Filtering Combinations
Individual interfaces that define standard filters,
                                together with individual interfaces that define auxiliary filters,
                                can be defined within the same shared object. This combination of
                                filter definitions is achieved by using the
mapfile keywords
FILTER and AUXILIARY
                                to assign the required filtees.
               
A shared object that defines all of its interfaces to be filters by
                                using the -F, or -f option, or the
mapfile
                  FILTER directive, is either a standard weak, or
                                auxiliary filter.
               
A shared object can define individual interfaces to act as filters, together with defining all the interfaces of the object to act as a filters. In this case, the individual filtering defined for an interface is processed first. When a filtee for an individual interface filter can not be established, the filtee defined for all he interfaces of the filter provides a fallback if appropriate.
For example, consider the filter filter.so.1.

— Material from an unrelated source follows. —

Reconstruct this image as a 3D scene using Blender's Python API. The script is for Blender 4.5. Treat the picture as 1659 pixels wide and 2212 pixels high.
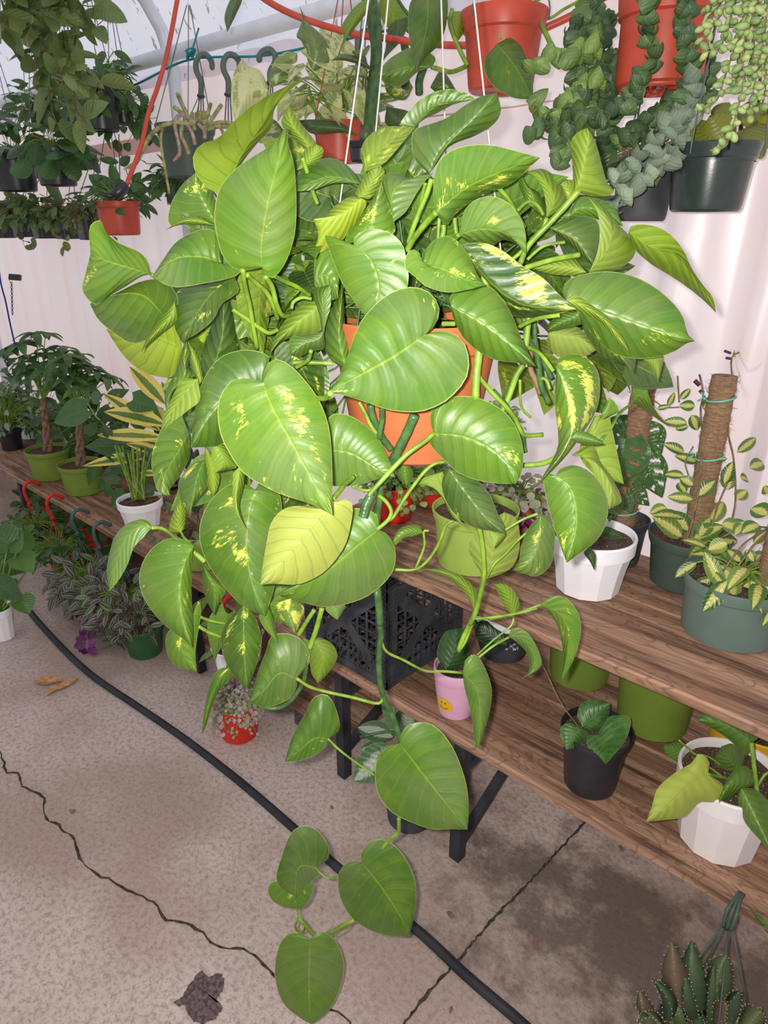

                                This filter defines that all interfaces act as auxiliary filters
                                against the filtee
                  filtee.so.1 using the link-editor's
-f option. filter.so.1
                                also defines the individual interface foo to be a
                                standard filter against the filtee
                  foo.so.1 using the mapfile
                  FILTER symbol attribute.
filter.so.1 also defines the individual
                                interface bar to be an auxiliary filter against
                                the filtee
                  bar.so.1 using the mapfile
                  AUXILIARY symbol attribute.
               
An external reference to foo results in processing
                                the filtee
                  foo.so.1. If foo can not be
                                found from foo.so.1, then no further processing
                                of the filter is carried out. In this case, no fallback processing
                                is performed because foo is defined to be a
                                standard filter.
               
An external reference to bar results in processing
                                the filtee
                  bar.so.1. If bar can not be
                                found from bar.so.1, then processing falls back
                                to the filtee
                  filtee.so.1. In this case, fallback processing
                                is performed because bar is defined to be an
                                auxiliary filter. If bar can not be found from
filtee.so.1, then the definition of
bar within the filter
filter.so.1 is finally used to resolve
                                the external reference.